» Your instructions:
Give a verbatim quotation of every record.
── Records ──
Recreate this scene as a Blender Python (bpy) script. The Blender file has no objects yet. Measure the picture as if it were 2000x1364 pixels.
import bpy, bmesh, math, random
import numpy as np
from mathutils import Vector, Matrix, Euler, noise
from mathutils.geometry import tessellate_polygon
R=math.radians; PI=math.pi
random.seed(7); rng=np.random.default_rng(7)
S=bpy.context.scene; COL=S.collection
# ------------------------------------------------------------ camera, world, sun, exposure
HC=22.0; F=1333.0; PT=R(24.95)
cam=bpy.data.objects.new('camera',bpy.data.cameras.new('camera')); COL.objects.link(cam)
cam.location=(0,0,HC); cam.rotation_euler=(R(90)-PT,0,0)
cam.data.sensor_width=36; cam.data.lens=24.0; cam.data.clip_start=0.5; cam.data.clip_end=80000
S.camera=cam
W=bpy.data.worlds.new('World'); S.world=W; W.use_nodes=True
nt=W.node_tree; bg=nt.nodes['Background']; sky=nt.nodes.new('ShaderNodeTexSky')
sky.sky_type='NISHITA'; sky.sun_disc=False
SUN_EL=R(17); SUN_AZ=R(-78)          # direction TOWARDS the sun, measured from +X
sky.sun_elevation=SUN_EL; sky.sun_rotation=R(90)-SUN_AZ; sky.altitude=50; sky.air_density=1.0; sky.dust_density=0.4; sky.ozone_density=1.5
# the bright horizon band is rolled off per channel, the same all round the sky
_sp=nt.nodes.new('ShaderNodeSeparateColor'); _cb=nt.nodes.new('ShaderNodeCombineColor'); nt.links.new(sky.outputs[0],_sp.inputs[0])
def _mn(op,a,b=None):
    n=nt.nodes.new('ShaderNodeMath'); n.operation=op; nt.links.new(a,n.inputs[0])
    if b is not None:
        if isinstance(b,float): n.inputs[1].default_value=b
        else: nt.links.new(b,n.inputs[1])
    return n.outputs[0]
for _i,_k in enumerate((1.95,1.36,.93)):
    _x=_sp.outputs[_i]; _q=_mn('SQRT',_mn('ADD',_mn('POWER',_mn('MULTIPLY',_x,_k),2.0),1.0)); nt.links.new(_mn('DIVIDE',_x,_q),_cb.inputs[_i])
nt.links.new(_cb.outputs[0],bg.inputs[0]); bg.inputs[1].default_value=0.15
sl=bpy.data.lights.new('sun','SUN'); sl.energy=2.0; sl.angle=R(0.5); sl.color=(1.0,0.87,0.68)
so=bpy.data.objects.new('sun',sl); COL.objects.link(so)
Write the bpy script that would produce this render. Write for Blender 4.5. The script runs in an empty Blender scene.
───
» Final answer:
Recreate this scene as a Blender Python (bpy) script. The Blender file has no objects yet. Measure the picture as if it were 2000x1364 pixels.
import bpy, bmesh, math, random
import numpy as np
from mathutils import Vector, Matrix, Euler, noise
from mathutils.geometry import tessellate_polygon
R=math.radians; PI=math.pi
random.seed(7); rng=np.random.default_rng(7)
S=bpy.context.scene; COL=S.collection
# ------------------------------------------------------------ camera, world, sun, exposure
HC=22.0; F=1333.0; PT=R(24.95)
cam=bpy.data.objects.new('camera',bpy.data.cameras.new('camera')); COL.objects.link(cam)
cam.location=(0,0,HC); cam.rotation_euler=(R(90)-PT,0,0)
cam.data.sensor_width=36; cam.data.lens=24.0; cam.data.clip_start=0.5; cam.data.clip_end=80000
S.camera=cam
W=bpy.data.worlds.new('World'); S.world=W; W.use_nodes=True
nt=W.node_tree; bg=nt.nodes['Background']; sky=nt.nodes.new('ShaderNodeTexSky')
sky.sky_type='NISHITA'; sky.sun_disc=False
SUN_EL=R(17); SUN_AZ=R(-78)          # direction TOWARDS the sun, measured from +X
sky.sun_elevation=SUN_EL; sky.sun_rotation=R(90)-SUN_AZ; sky.altitude=50; sky.air_density=1.0; sky.dust_density=0.4; sky.ozone_density=1.5
# the bright horizon band is rolled off per channel, the same all round the sky
_sp=nt.nodes.new('ShaderNodeSeparateColor'); _cb=nt.nodes.new('ShaderNodeCombineColor'); nt.links.new(sky.outputs[0],_sp.inputs[0])
def _mn(op,a,b=None):
    n=nt.nodes.new('ShaderNodeMath'); n.operation=op; nt.links.new(a,n.inputs[0])
    if b is not None:
        if isinstance(b,float): n.inputs[1].default_value=b
        else: nt.links.new(b,n.inputs[1])
    return n.outputs[0]
for _i,_k in enumerate((1.95,1.36,.93)):
    _x=_sp.outputs[_i]; _q=_mn('SQRT',_mn('ADD',_mn('POWER',_mn('MULTIPLY',_x,_k),2.0),1.0)); nt.links.new(_mn('DIVIDE',_x,_q),_cb.inputs[_i])
nt.links.new(_cb.outputs[0],bg.inputs[0]); bg.inputs[1].default_value=0.15
sl=bpy.data.lights.new('sun','SUN'); sl.energy=2.0; sl.angle=R(0.5); sl.color=(1.0,0.87,0.68)
so=bpy.data.objects.new('sun',sl); COL.objects.link(so)
Write the bpy script that would produce this render. Write for Blender 4.5. The script runs in an empty Blender scene.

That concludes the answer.